Fletcher Building's increased offer for Crane Group is a fair bid but is unlikely to result in a lot of financial gains, analysts say.
The New Zealand construction giant won approval from Crane's board on Monday after lifting its bid by A$57 million ($74 million) to A$797 million.
The offer, open until February 25, is still conditional on receiving 90 per cent approval from shareholders as well as passing certain regulatory milestones. Craig Brown, senior investment analyst at institutional investor OnePath, said he believed the latest offer had a good chance of being accepted.
"Around 45 per cent of the Crane register is held by mum and dad investors and they tend to do what the board recommends."
Many of the large institutional Crane investors including Perpetual - an Australian fund manager which is the largest shareholder in both Crane and Fletcher - have already said they will accept the offer, if a higher bid does not eventuate.
Brown said the offer price was quite high but there were obviously some synergies to be gained through the takeover.
"At this stage it is a little bit hard for those of us outside of the company [Fletcher] to get a strong handle on it."
Brown said the increased offer price had been important for getting the deal done and it appeared the transaction was being undertaken at the bottom of the construction market.

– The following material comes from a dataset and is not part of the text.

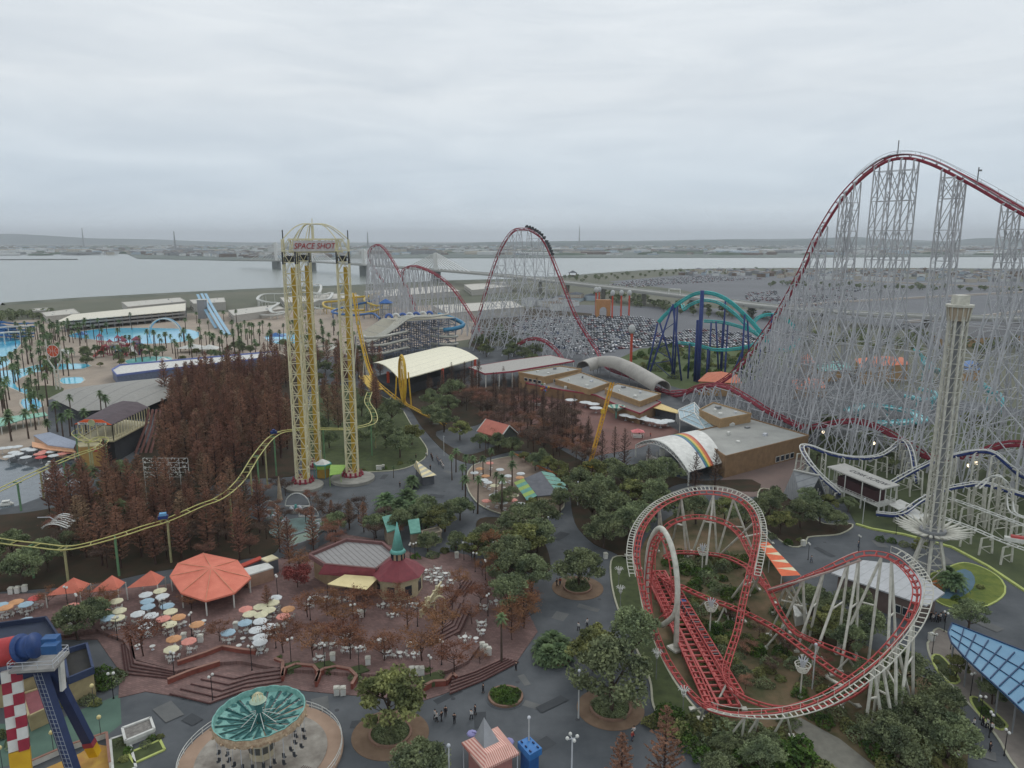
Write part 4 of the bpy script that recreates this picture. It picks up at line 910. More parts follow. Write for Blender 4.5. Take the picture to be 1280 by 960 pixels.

"It's a good outcome. If they can make the transaction work well the price becomes less relevant."
But Brown said he didn't expect to see any financial benefits until Fletcher's 2012 results.
Deutsche Bank analyst Emily Behncke said in a research note she believed the revised offer was a "reasonable outcome" for Fletcher Building assuming A$15 million in savings by combining the two businesses.
"Each additional A$5 million in synergies extracted from Crane Group adds approximately 1.1 per cent to FY12 earnings per share. Further details of synergies are yet to be provided by Fletcher Building."
First NZ Capital analyst Kar Yue Yeo said that while the price was higher than what he would have liked "we maintain that it is neither overly expensive or highly value accreditive on a risk-adjusted basis given the uncertainty over the potential synergy benefits from this transaction and the patchy conditions in the Australian construction market."
Yeo said he expected it to cost around A$12 million to restructure the Crane business. Fletcher shares closed up 5c at $7.78 yesterday.
THE NEW OFFER
* One Fletcher Building share and A$3.50 cash for each Crane share.
* Crane will also pay A50c a share franked special dividend.
* The total implied value is A$10.07 per share.
* The offer values the deal at A$797 million.